The problem:
From the entries below, list each line with "this".

Supplied data:
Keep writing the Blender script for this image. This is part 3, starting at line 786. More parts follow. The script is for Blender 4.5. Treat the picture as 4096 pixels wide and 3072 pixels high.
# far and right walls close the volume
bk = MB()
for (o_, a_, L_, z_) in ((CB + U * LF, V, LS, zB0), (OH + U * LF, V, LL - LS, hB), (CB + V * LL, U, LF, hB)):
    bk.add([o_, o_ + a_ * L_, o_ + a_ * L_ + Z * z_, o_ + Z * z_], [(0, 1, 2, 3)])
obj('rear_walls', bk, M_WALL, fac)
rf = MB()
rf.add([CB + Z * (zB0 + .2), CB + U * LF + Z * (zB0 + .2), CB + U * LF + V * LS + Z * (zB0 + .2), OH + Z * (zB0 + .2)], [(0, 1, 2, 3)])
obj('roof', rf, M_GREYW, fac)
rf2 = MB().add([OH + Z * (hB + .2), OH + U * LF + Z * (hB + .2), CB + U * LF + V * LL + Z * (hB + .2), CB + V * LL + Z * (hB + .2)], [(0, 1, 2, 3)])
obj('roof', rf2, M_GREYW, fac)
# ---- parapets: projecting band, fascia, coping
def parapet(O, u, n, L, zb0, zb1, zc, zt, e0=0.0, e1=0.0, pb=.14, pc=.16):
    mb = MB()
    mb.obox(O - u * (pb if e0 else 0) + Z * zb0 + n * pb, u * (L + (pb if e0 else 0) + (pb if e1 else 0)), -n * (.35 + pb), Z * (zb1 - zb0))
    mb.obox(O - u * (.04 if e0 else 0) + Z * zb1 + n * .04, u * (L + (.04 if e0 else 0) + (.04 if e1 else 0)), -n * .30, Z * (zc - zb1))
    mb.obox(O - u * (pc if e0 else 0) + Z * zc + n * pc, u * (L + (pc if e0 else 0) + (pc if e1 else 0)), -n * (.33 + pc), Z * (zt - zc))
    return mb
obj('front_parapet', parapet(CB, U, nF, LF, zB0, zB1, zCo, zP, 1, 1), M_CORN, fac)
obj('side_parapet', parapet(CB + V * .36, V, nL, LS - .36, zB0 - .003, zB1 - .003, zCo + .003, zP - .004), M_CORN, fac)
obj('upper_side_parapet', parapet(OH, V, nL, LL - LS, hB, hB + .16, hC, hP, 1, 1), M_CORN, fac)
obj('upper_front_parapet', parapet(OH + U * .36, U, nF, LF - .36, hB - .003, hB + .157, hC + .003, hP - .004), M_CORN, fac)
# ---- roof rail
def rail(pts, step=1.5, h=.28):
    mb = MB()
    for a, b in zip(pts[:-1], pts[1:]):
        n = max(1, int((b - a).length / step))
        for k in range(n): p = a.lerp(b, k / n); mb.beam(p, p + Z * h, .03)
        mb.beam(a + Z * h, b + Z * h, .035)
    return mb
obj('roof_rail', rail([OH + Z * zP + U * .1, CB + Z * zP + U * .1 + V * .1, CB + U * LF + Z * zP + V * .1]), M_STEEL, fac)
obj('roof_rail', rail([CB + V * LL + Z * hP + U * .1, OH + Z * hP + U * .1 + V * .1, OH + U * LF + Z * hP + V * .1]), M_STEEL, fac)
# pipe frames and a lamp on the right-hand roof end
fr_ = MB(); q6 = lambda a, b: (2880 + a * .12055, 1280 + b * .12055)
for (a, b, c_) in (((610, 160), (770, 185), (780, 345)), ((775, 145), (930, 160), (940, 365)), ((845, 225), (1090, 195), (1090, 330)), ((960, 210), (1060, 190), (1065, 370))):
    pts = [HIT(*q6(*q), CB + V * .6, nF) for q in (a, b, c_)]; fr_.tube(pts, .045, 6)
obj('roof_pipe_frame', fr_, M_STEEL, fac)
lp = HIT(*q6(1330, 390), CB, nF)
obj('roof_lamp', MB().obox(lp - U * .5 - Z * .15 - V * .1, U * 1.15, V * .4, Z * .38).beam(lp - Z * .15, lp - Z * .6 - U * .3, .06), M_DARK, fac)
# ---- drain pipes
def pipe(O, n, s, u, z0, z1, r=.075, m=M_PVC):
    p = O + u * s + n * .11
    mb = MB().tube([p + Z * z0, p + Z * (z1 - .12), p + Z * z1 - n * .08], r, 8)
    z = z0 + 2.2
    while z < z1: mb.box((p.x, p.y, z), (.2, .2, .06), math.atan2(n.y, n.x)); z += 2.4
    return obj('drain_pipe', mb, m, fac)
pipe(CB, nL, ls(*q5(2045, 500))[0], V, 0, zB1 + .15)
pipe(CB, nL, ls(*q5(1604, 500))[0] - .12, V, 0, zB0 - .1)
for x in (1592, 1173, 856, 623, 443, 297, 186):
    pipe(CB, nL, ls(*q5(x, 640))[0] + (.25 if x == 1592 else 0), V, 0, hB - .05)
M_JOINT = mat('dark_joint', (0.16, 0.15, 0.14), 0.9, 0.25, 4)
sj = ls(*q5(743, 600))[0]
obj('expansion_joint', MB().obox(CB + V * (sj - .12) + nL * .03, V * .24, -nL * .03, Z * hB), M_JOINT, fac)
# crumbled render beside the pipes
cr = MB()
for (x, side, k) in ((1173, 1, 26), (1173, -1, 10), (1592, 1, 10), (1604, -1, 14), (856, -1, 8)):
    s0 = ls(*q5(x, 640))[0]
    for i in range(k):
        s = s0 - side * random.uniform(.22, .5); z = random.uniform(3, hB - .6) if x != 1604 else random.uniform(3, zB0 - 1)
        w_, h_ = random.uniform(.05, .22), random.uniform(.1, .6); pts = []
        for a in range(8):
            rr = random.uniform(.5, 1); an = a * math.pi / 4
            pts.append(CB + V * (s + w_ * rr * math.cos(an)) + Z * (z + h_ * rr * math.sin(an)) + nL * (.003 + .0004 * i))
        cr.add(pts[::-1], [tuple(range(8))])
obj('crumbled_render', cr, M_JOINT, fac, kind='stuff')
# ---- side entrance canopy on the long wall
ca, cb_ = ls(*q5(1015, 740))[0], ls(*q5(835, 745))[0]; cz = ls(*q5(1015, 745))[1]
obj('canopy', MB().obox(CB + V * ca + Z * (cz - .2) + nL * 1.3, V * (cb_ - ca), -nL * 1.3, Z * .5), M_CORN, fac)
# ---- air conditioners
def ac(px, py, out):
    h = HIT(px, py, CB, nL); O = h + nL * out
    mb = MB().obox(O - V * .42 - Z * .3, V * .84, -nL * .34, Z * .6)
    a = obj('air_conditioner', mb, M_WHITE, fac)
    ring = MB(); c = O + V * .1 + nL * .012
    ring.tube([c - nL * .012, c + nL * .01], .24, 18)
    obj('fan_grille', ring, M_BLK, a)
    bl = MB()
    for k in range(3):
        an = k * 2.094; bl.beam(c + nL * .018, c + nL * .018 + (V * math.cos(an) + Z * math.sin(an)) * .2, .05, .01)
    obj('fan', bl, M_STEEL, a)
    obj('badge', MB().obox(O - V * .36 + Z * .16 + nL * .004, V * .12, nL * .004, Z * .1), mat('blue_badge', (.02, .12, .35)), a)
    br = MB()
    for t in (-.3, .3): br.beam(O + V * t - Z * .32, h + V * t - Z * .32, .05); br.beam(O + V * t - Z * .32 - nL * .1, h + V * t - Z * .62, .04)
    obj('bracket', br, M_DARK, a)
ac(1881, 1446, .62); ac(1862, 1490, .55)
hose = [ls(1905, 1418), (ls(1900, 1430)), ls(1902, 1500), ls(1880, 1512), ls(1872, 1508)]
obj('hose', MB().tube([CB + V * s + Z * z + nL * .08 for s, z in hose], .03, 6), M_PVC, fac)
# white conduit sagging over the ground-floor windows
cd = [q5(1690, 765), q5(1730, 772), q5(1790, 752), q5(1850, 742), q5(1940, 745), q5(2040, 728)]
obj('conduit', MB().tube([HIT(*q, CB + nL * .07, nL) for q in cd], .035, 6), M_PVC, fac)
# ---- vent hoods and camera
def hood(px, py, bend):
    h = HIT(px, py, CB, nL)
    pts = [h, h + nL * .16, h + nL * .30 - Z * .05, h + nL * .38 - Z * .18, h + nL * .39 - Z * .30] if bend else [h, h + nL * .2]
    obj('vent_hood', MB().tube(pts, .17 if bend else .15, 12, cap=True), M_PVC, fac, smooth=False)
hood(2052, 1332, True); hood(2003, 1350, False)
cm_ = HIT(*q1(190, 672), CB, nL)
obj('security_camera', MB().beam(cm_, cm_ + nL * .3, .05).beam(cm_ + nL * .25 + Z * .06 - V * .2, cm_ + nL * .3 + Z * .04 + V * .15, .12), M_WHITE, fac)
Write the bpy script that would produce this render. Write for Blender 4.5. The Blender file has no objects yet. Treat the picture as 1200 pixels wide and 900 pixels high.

Final answer:
Keep writing the Blender script for this image. This is part 3, starting at line 786. More parts follow. The script is for Blender 4.5. Treat the picture as 4096 pixels wide and 3072 pixels high.
Write the bpy script that would produce this render. Write for Blender 4.5. The Blender file has no objects yet. Treat the picture as 1200 pixels wide and 900 pixels high.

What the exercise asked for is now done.